» **Extracted information**:
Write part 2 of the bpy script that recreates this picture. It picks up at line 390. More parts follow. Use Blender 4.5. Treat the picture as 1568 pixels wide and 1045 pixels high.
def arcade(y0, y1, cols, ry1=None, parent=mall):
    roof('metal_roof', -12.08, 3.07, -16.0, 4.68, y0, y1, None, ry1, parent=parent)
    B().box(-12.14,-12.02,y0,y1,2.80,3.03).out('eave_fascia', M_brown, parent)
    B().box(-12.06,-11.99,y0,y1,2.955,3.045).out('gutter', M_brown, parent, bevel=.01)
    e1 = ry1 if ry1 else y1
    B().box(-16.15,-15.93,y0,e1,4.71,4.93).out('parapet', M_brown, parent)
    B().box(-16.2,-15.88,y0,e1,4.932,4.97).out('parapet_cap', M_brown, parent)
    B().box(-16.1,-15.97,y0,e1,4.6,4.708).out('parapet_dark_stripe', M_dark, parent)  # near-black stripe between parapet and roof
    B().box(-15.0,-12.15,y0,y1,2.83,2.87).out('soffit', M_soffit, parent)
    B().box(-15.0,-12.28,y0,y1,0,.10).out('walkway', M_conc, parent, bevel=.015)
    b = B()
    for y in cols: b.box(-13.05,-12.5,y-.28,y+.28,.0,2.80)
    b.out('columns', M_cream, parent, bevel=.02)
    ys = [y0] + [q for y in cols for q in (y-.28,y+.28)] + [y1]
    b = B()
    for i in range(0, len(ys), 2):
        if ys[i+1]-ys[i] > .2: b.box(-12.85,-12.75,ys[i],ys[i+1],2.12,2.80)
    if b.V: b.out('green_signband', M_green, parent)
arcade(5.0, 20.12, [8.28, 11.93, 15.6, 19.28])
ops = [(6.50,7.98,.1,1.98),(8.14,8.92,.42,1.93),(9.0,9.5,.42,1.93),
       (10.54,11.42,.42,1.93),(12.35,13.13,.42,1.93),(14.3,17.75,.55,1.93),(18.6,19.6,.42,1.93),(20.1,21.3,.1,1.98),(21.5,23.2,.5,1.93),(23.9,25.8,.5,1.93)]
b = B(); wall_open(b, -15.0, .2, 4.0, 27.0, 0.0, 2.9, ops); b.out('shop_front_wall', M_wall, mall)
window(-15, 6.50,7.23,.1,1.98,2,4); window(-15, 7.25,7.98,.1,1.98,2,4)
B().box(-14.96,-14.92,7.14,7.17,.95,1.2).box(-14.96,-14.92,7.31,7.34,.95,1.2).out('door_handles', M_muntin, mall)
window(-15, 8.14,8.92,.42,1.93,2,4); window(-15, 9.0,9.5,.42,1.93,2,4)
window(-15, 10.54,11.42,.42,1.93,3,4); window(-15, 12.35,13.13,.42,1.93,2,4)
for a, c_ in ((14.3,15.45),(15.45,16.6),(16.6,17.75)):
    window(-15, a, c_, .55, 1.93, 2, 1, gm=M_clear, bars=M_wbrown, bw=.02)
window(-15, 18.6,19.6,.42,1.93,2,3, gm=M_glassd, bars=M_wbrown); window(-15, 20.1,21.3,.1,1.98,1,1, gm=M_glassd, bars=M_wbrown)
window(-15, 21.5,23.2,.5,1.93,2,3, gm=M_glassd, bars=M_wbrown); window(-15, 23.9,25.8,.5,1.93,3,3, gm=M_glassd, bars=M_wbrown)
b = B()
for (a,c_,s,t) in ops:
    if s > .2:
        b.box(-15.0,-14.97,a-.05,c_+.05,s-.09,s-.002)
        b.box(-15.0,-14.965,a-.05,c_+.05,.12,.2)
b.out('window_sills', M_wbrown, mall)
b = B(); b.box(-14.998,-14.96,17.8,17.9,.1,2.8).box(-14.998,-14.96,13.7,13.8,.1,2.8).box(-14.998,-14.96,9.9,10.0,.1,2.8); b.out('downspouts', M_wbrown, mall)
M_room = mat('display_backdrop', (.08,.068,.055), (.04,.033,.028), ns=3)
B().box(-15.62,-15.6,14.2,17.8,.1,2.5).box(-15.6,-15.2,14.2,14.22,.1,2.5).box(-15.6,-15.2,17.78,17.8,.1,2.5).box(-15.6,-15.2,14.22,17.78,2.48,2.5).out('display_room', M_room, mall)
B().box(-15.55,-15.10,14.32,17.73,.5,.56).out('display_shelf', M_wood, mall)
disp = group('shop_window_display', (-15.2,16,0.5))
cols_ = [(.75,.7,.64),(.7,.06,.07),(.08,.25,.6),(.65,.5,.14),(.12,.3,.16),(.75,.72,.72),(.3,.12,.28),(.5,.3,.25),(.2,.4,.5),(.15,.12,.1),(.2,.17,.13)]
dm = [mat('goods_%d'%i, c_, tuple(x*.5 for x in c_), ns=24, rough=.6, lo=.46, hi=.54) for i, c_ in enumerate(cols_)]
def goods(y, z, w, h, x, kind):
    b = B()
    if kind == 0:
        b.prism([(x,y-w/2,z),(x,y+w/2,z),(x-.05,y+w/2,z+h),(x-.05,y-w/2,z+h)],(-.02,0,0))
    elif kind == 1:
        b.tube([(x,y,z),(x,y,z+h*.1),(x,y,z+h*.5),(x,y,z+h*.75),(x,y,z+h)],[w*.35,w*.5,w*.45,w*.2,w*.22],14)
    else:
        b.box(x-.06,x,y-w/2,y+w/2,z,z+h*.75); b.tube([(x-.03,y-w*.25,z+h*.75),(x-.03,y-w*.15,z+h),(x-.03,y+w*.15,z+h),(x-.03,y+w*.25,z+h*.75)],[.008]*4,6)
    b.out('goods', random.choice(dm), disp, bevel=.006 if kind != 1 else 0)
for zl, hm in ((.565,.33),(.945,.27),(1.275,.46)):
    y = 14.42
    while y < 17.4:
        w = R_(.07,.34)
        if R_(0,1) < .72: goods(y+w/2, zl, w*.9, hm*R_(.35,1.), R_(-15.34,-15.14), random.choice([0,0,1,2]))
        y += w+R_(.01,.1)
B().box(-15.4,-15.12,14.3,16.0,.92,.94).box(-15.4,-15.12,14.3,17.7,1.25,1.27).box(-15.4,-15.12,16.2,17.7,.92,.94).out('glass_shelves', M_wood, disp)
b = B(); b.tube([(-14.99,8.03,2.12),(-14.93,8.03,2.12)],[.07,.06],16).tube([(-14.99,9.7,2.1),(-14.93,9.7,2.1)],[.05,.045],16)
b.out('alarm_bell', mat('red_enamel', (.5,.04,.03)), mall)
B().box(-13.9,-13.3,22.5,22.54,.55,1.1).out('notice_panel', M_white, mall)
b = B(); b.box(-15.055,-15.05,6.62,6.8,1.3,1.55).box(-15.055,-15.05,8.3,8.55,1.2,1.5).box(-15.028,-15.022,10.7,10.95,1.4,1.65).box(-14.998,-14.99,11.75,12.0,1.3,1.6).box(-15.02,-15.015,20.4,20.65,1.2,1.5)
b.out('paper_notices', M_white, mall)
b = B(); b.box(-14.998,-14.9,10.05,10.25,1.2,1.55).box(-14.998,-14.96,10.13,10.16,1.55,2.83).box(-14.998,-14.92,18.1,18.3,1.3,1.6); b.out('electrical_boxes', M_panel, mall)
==
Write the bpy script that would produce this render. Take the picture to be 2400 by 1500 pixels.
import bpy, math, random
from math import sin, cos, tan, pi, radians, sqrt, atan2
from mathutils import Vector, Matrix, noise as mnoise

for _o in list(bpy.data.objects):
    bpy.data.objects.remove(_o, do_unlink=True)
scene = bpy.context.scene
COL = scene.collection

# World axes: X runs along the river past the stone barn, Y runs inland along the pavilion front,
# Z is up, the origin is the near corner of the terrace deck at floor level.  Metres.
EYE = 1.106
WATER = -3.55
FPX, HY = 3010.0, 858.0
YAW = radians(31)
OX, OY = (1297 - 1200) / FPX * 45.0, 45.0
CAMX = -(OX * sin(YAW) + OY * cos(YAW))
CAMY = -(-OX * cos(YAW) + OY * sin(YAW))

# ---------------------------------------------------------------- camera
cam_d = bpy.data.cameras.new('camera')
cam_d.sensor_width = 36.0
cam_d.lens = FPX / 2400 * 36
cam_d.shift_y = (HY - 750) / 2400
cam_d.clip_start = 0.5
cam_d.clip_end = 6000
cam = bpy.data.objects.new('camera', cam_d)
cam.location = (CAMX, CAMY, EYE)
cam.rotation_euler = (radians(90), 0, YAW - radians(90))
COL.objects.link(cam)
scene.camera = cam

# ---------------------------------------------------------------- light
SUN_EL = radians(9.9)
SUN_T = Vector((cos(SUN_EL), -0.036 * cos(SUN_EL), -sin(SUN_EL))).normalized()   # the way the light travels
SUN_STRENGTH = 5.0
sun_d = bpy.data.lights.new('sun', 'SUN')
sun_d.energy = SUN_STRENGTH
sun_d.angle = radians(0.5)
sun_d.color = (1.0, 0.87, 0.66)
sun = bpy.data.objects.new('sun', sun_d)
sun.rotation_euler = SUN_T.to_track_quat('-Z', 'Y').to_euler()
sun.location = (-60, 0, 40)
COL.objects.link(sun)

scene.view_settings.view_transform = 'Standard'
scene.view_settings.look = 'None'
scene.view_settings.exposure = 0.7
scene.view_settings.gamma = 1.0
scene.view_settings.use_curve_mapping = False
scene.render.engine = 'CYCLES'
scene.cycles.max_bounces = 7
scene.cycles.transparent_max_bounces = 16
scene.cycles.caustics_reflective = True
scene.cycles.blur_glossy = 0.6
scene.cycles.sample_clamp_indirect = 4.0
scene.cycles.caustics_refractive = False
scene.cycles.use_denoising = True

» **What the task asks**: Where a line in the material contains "mall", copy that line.

» **Output for this exercise**:
def arcade(y0, y1, cols, ry1=None, parent=mall):
b = B(); wall_open(b, -15.0, .2, 4.0, 27.0, 0.0, 2.9, ops); b.out('shop_front_wall', M_wall, mall)
B().box(-14.96,-14.92,7.14,7.17,.95,1.2).box(-14.96,-14.92,7.31,7.34,.95,1.2).out('door_handles', M_muntin, mall)
b.out('window_sills', M_wbrown, mall)
b = B(); b.box(-14.998,-14.96,17.8,17.9,.1,2.8).box(-14.998,-14.96,13.7,13.8,.1,2.8).box(-14.998,-14.96,9.9,10.0,.1,2.8); b.out('downspouts', M_wbrown, mall)
B().box(-15.62,-15.6,14.2,17.8,.1,2.5).box(-15.6,-15.2,14.2,14.22,.1,2.5).box(-15.6,-15.2,17.78,17.8,.1,2.5).box(-15.6,-15.2,14.22,17.78,2.48,2.5).out('display_room', M_room, mall)
B().box(-15.55,-15.10,14.32,17.73,.5,.56).out('display_shelf', M_wood, mall)
b.out('alarm_bell', mat('red_enamel', (.5,.04,.03)), mall)
B().box(-13.9,-13.3,22.5,22.54,.55,1.1).out('notice_panel', M_white, mall)
b.out('paper_notices', M_white, mall)
b = B(); b.box(-14.998,-14.9,10.05,10.25,1.2,1.55).box(-14.998,-14.96,10.13,10.16,1.55,2.83).box(-14.998,-14.92,18.1,18.3,1.3,1.6); b.out('electrical_boxes', M_panel, mall)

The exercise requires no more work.